PROBLEM REQUIREMENTS
Locate all lines with the word "script" and copy them out.
===== RECORDS FOR PROCESSING =====
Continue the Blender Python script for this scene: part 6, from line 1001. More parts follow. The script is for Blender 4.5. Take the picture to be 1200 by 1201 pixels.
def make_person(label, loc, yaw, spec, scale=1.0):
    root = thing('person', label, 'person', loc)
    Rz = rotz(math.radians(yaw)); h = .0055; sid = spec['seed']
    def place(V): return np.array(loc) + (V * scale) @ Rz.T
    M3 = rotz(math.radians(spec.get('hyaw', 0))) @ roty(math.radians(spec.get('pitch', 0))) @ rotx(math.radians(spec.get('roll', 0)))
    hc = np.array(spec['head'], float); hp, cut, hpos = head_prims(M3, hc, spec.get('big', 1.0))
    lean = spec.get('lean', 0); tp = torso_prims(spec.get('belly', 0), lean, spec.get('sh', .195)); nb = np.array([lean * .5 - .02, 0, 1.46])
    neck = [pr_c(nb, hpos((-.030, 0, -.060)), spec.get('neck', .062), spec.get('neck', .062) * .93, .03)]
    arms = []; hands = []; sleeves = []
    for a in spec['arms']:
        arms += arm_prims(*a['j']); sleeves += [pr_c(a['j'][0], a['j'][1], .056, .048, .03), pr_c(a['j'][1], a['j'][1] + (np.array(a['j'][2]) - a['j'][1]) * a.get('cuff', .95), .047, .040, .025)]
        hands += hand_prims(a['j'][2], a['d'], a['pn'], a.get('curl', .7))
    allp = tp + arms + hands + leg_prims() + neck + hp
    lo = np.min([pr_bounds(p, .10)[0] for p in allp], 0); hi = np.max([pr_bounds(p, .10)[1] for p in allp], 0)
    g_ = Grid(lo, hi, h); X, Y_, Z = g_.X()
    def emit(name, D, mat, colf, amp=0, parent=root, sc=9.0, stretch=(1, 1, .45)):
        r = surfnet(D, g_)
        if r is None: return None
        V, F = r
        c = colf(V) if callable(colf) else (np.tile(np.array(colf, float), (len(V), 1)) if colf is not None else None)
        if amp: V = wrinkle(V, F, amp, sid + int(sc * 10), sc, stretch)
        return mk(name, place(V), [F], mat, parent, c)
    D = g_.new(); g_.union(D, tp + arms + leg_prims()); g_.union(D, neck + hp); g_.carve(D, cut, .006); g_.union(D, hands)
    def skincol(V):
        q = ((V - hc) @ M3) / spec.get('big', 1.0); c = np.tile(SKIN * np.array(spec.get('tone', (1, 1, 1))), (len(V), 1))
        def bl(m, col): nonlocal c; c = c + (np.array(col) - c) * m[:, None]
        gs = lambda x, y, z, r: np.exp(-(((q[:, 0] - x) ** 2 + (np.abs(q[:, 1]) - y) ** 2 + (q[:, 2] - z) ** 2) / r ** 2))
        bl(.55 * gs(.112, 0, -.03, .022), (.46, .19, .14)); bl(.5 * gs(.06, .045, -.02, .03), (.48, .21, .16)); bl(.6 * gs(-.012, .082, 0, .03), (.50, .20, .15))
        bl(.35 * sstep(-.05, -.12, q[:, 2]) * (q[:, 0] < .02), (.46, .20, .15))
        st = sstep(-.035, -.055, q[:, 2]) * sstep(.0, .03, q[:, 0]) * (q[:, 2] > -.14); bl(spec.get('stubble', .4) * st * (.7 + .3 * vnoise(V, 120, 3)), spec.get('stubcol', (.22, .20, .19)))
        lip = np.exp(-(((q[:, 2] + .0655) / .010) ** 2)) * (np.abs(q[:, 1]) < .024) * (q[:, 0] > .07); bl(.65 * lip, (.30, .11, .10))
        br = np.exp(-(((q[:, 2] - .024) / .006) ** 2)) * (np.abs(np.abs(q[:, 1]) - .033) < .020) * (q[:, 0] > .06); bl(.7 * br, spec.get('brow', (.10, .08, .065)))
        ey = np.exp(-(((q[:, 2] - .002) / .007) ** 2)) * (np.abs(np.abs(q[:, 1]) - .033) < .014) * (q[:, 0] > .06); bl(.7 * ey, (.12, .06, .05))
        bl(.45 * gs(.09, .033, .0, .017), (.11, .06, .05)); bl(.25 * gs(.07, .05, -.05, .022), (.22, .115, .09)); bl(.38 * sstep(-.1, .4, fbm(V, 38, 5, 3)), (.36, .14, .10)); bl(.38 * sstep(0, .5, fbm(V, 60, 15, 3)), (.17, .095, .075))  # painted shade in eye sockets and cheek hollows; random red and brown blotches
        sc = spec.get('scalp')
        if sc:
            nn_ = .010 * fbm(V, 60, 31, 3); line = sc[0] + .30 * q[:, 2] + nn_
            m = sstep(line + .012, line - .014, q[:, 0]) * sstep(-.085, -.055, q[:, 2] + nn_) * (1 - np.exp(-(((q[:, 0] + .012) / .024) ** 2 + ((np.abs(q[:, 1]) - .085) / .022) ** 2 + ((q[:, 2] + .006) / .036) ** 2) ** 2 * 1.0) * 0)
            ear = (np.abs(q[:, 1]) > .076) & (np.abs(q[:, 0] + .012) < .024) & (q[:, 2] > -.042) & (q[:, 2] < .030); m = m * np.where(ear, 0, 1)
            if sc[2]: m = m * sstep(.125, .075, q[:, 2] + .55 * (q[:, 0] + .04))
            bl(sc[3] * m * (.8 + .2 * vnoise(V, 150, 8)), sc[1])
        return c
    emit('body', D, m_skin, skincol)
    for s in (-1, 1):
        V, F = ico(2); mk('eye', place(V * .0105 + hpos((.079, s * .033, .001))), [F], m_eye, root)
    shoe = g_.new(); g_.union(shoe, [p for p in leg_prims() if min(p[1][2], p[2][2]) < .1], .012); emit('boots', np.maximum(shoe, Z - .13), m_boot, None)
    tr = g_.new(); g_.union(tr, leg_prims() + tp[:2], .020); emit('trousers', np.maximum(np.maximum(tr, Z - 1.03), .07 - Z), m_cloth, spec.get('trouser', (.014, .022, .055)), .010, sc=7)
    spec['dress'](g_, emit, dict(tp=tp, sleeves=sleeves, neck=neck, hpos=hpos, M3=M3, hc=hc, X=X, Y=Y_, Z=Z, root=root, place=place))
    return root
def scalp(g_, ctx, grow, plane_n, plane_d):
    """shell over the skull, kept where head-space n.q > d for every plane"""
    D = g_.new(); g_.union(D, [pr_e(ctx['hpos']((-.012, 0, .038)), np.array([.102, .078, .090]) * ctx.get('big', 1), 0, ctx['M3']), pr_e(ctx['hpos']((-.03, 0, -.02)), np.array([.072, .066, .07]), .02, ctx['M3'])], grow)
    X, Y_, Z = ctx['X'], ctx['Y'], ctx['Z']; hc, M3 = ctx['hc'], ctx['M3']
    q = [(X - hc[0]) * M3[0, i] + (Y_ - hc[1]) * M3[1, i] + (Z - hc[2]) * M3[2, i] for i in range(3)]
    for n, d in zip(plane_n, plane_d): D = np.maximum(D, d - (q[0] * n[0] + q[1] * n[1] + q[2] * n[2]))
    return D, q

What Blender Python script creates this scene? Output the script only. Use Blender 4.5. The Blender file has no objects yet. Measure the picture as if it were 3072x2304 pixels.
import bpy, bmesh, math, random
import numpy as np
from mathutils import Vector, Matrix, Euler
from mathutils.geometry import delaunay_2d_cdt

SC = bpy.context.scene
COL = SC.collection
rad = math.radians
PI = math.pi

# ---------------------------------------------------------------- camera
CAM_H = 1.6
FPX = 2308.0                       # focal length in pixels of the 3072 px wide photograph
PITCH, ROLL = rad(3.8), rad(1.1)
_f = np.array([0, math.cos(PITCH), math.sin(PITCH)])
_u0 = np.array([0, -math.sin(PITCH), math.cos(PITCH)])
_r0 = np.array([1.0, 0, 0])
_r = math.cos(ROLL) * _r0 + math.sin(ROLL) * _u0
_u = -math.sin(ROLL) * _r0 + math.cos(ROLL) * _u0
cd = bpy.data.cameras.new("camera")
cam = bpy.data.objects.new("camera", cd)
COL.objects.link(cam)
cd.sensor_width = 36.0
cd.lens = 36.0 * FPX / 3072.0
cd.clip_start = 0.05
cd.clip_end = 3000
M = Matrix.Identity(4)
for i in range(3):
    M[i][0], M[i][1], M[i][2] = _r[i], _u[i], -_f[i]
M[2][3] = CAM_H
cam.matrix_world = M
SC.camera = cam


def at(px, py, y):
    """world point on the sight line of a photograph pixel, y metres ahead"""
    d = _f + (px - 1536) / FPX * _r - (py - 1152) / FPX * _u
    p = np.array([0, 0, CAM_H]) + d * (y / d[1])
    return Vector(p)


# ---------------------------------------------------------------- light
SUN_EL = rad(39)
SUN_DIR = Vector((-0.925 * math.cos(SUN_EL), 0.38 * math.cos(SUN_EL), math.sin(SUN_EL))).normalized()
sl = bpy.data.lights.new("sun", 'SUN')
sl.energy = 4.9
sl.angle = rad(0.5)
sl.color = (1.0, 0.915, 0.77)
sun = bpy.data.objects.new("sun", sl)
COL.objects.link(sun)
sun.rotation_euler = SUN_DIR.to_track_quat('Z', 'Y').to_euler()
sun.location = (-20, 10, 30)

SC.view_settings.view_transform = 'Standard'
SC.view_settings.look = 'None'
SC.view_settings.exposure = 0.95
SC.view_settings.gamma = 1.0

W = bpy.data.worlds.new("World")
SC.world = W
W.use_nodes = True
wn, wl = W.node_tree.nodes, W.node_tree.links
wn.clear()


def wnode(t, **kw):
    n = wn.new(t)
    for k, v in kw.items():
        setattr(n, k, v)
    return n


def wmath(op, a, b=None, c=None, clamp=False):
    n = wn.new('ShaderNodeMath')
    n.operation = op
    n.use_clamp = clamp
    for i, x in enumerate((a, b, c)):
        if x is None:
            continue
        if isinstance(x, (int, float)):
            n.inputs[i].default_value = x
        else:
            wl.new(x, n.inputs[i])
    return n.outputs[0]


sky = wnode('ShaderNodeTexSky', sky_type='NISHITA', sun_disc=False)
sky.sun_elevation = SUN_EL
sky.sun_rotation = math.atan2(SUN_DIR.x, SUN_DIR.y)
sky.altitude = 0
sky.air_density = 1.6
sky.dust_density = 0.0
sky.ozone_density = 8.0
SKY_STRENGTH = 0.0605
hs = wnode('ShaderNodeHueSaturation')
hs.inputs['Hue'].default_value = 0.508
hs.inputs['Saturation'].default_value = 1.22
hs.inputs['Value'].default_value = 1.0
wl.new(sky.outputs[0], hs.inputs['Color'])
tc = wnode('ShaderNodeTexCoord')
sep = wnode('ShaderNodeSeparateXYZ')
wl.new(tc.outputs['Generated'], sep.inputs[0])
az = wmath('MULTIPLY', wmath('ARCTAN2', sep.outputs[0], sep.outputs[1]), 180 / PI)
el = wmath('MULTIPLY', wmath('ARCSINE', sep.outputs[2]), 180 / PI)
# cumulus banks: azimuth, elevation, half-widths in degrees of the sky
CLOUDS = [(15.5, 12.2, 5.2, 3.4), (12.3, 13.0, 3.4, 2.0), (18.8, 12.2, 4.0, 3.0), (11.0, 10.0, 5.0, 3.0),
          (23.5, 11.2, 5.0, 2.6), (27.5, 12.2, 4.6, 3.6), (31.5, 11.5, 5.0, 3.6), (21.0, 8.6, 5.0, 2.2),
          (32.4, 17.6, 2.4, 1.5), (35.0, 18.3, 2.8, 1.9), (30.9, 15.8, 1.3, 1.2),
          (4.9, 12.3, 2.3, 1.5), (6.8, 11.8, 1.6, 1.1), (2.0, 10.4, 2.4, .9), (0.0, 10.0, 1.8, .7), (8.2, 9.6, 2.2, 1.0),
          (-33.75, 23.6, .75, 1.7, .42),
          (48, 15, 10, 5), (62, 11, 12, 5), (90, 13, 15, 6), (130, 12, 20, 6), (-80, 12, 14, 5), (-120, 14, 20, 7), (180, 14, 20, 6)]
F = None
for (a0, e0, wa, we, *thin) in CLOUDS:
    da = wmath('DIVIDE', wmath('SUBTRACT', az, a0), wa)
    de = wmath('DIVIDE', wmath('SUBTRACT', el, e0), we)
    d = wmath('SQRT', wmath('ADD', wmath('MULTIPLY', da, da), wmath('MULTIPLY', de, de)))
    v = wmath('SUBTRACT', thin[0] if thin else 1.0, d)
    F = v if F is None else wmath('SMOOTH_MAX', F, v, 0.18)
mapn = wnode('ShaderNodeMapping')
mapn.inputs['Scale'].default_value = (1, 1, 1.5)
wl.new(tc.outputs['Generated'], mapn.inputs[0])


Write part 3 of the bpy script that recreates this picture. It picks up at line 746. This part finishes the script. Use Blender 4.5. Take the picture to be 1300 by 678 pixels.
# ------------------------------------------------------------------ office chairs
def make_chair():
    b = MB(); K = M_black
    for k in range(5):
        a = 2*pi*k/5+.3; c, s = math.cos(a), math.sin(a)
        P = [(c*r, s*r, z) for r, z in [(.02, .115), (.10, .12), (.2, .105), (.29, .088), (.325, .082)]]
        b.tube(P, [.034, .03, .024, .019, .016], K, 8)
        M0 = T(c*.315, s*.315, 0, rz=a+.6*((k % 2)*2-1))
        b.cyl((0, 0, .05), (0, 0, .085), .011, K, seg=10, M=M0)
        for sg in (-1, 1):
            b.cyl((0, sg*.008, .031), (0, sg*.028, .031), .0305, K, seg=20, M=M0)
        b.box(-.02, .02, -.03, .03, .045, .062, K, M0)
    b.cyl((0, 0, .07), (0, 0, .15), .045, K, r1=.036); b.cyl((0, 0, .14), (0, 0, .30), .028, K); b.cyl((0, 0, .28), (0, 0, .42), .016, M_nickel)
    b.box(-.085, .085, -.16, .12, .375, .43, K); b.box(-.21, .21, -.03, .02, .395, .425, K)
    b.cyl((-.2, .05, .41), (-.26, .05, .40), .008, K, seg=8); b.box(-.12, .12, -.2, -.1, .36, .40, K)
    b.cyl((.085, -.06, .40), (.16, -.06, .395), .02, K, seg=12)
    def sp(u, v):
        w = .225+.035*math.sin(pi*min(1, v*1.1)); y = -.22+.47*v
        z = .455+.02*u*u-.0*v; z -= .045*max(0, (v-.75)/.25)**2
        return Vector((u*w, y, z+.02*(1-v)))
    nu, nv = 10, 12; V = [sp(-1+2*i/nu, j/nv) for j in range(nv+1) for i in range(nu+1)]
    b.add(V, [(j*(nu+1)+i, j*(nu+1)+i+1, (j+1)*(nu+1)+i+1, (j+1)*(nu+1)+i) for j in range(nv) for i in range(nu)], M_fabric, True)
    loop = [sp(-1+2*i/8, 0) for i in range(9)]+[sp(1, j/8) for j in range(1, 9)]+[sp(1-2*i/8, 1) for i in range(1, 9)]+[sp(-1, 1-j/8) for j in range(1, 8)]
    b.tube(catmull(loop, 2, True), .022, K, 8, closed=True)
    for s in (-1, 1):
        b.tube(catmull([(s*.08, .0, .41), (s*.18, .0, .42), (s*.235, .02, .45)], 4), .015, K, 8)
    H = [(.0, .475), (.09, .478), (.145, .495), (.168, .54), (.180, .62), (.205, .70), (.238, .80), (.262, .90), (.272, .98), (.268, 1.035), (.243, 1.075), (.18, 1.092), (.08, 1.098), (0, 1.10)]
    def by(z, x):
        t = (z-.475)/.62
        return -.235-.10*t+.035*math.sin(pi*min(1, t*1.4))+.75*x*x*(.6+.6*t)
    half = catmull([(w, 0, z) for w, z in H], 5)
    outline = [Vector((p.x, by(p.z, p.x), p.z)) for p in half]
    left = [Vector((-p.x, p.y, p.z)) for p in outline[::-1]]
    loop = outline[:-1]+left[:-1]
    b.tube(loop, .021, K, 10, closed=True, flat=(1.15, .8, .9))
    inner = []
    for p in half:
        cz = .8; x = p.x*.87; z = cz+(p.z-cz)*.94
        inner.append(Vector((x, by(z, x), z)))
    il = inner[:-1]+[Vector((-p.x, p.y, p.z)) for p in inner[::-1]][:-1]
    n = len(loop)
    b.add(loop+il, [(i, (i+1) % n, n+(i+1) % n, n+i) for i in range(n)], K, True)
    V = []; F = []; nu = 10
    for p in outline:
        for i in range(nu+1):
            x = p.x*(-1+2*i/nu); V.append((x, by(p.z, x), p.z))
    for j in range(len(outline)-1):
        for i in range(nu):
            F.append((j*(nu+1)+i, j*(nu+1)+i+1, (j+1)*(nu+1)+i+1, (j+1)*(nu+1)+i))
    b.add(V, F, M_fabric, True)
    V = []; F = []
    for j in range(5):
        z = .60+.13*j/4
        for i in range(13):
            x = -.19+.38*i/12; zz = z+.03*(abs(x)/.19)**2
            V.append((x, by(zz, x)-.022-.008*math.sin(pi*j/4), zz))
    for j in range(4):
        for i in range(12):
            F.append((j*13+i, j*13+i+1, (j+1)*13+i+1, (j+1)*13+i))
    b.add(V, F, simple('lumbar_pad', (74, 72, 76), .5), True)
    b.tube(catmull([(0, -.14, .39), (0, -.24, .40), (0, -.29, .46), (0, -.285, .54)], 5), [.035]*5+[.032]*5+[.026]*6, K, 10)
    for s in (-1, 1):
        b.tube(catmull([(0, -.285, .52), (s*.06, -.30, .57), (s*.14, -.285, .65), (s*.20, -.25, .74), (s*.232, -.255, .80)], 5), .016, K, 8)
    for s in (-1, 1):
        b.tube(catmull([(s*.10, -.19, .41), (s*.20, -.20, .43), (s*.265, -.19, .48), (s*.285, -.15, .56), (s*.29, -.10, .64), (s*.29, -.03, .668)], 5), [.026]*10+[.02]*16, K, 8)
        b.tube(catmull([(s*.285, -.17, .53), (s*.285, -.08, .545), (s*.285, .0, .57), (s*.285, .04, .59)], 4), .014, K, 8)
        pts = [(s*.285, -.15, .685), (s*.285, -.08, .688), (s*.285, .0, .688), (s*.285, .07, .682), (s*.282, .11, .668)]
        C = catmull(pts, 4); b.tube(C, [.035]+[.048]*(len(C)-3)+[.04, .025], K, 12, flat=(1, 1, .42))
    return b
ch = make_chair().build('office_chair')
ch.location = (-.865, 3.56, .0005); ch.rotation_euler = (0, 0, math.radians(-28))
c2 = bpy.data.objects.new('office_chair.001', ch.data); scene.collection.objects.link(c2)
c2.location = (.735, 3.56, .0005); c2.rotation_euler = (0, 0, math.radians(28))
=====
SOLUTION FOR THIS EXERCISE
Continue the Blender Python script for this scene: part 6, from line 1001. More parts follow. The script is for Blender 4.5. Take the picture to be 1200 by 1201 pixels.
What Blender Python script creates this scene? Output the script only. Use Blender 4.5. The Blender file has no objects yet. Measure the picture as if it were 3072x2304 pixels.
Write part 3 of the bpy script that recreates this picture. It picks up at line 746. This part finishes the script. Use Blender 4.5. Take the picture to be 1300 by 678 pixels.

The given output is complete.